_WHAT IS BEING ASKED:_
Copy the data word for word, keeping every line.

_MATERIAL:_
..........

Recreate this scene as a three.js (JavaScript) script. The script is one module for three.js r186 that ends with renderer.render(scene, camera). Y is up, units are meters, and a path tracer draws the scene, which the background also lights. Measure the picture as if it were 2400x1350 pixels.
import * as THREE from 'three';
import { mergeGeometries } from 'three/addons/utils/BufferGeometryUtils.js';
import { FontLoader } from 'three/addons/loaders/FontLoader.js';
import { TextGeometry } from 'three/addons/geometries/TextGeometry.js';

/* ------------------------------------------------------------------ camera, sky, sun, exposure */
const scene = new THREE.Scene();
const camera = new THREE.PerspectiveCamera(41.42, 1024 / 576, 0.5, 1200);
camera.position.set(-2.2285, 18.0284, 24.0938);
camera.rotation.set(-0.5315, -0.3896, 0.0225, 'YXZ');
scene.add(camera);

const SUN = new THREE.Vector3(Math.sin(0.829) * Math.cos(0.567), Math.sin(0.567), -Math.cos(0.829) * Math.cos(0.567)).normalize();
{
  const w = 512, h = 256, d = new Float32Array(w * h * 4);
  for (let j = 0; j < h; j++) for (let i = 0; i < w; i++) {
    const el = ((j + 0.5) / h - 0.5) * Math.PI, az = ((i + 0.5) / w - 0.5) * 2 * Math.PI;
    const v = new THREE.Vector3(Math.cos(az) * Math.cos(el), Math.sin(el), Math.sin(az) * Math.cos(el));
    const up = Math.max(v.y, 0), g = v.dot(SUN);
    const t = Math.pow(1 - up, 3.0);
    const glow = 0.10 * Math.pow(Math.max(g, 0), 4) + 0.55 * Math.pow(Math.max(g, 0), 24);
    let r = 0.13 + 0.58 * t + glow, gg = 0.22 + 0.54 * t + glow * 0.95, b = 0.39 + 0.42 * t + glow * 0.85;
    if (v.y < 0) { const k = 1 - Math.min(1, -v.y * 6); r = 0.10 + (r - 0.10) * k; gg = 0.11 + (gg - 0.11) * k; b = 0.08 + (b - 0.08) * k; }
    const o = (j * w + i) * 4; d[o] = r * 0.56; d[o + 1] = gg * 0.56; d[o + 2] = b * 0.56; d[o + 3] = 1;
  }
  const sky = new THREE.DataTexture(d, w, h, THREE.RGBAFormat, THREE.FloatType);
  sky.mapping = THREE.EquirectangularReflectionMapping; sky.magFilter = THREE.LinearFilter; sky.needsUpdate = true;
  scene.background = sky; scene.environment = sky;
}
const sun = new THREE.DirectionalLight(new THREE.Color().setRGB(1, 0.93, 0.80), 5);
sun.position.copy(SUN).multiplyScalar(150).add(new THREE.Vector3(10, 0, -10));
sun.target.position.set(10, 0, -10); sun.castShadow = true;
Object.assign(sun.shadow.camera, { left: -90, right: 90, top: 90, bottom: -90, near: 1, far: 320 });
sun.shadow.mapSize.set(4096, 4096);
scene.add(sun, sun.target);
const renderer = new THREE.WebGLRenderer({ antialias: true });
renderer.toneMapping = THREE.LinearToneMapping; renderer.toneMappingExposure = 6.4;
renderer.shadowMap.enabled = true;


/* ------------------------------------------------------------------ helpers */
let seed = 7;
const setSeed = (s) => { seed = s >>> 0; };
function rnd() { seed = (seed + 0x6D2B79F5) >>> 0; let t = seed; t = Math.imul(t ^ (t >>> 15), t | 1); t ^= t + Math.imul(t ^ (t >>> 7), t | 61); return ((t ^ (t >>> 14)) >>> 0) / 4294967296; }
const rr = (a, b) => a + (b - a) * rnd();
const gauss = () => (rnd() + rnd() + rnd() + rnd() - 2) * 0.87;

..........

_REPLY TO THE TASK:_
Recreate this scene as a three.js (JavaScript) script. The script is one module for three.js r186 that ends with renderer.render(scene, camera). Y is up, units are meters, and a path tracer draws the scene, which the background also lights. Measure the picture as if it were 2400x1350 pixels.
import * as THREE from 'three';
import { mergeGeometries } from 'three/addons/utils/BufferGeometryUtils.js';
import { FontLoader } from 'three/addons/loaders/FontLoader.js';
import { TextGeometry } from 'three/addons/geometries/TextGeometry.js';

/* ------------------------------------------------------------------ camera, sky, sun, exposure */
const scene = new THREE.Scene();
const camera = new THREE.PerspectiveCamera(41.42, 1024 / 576, 0.5, 1200);
camera.position.set(-2.2285, 18.0284, 24.0938);
camera.rotation.set(-0.5315, -0.3896, 0.0225, 'YXZ');
scene.add(camera);

const SUN = new THREE.Vector3(Math.sin(0.829) * Math.cos(0.567), Math.sin(0.567), -Math.cos(0.829) * Math.cos(0.567)).normalize();
{
  const w = 512, h = 256, d = new Float32Array(w * h * 4);
  for (let j = 0; j < h; j++) for (let i = 0; i < w; i++) {
    const el = ((j + 0.5) / h - 0.5) * Math.PI, az = ((i + 0.5) / w - 0.5) * 2 * Math.PI;
    const v = new THREE.Vector3(Math.cos(az) * Math.cos(el), Math.sin(el), Math.sin(az) * Math.cos(el));
    const up = Math.max(v.y, 0), g = v.dot(SUN);
    const t = Math.pow(1 - up, 3.0);
    const glow = 0.10 * Math.pow(Math.max(g, 0), 4) + 0.55 * Math.pow(Math.max(g, 0), 24);
    let r = 0.13 + 0.58 * t + glow, gg = 0.22 + 0.54 * t + glow * 0.95, b = 0.39 + 0.42 * t + glow * 0.85;
    if (v.y < 0) { const k = 1 - Math.min(1, -v.y * 6); r = 0.10 + (r - 0.10) * k; gg = 0.11 + (gg - 0.11) * k; b = 0.08 + (b - 0.08) * k; }
    const o = (j * w + i) * 4; d[o] = r * 0.56; d[o + 1] = gg * 0.56; d[o + 2] = b * 0.56; d[o + 3] = 1;
  }
  const sky = new THREE.DataTexture(d, w, h, THREE.RGBAFormat, THREE.FloatType);
  sky.mapping = THREE.EquirectangularReflectionMapping; sky.magFilter = THREE.LinearFilter; sky.needsUpdate = true;
  scene.background = sky; scene.environment = sky;
}
const sun = new THREE.DirectionalLight(new THREE.Color().setRGB(1, 0.93, 0.80), 5);
sun.position.copy(SUN).multiplyScalar(150).add(new THREE.Vector3(10, 0, -10));
sun.target.position.set(10, 0, -10); sun.castShadow = true;
Object.assign(sun.shadow.camera, { left: -90, right: 90, top: 90, bottom: -90, near: 1, far: 320 });
sun.shadow.mapSize.set(4096, 4096);
scene.add(sun, sun.target);
const renderer = new THREE.WebGLRenderer({ antialias: true });
renderer.toneMapping = THREE.LinearToneMapping; renderer.toneMappingExposure = 6.4;
renderer.shadowMap.enabled = true;


/* ------------------------------------------------------------------ helpers */
let seed = 7;
const setSeed = (s) => { seed = s >>> 0; };
function rnd() { seed = (seed + 0x6D2B79F5) >>> 0; let t = seed; t = Math.imul(t ^ (t >>> 15), t | 1); t ^= t + Math.imul(t ^ (t >>> 7), t | 61); return ((t ^ (t >>> 14)) >>> 0) / 4294967296; }
const rr = (a, b) => a + (b - a) * rnd();
const gauss = () => (rnd() + rnd() + rnd() + rnd() - 2) * 0.87;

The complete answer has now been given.